When does the Trust close ?

On the death of the second partner, the Property Protection Trust comes to an end and the assets (the share of the house and any capital transferred into the Trust) will pass to your beneficiaries.

 

What if we change our minds ?

As the Trust does not come into existence until the first partner dies, you can simply change your Will(s) before this time and remove the Property Protection Trust.

 

LIFETIME GIFT OF PROPERTY

 

Clients often ask if they can simply give their home to their children to avoid paying potential future long term care fees. Woods Wills strongly adviss clients do not transfer their home into their children's name to avoid paying any future care home fees. There are many risks involved in such action.

 

The 7 Year Rule Myth

Many people mistakenly believe there is a "7 year rule" that prevents the Local Authority from including the value of the home in their means testing assessment if the gift was made more than 7 years ago. This is a myth - there are no time limits on how far back the Local Authority can go when completing financial assessments for care home fees. The 7 year rule relates to inheritance tax and potentially exempt transfers (PETs) when gifts have been made 7 years prior to inheritance tax becoming liable. This 7 year rule does not apply to Local Authority means test assessments for care fees.

 

There are also risks that the value of the gifted property will be taken into account if any of your children should divorce or get into debt.
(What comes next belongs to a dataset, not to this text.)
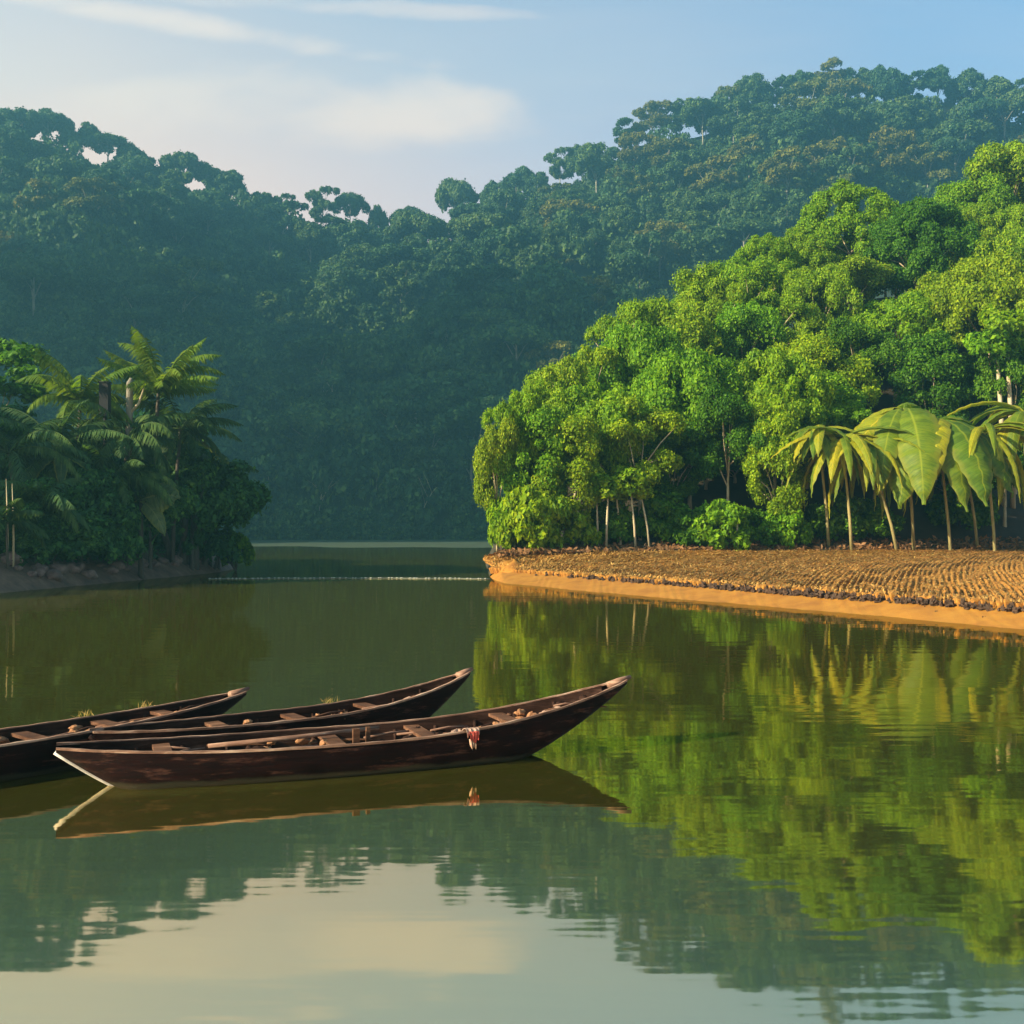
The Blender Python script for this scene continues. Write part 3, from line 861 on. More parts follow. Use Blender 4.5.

Your children may be forced to sell your home to cover their divorce settlement or pay off their debts.

 

By transferring your property into your children's name without the benefits of a Family Asset Protection Trust you are giving away your control over the property leaving you potentially in a vulnerable position.

 

Example

Mr & Mrs Smith gift their home to their son Adam, aged 41. They want to ensure he receives his inheritance. A few years later, Adam's wife Carol divorces him and asks the court to include the value of the property in the financial settlement for the divorce. In the meantime, as Mr & Mrs Smith continue to live in the property, Carol instructs her solicitor to request that they pay rent.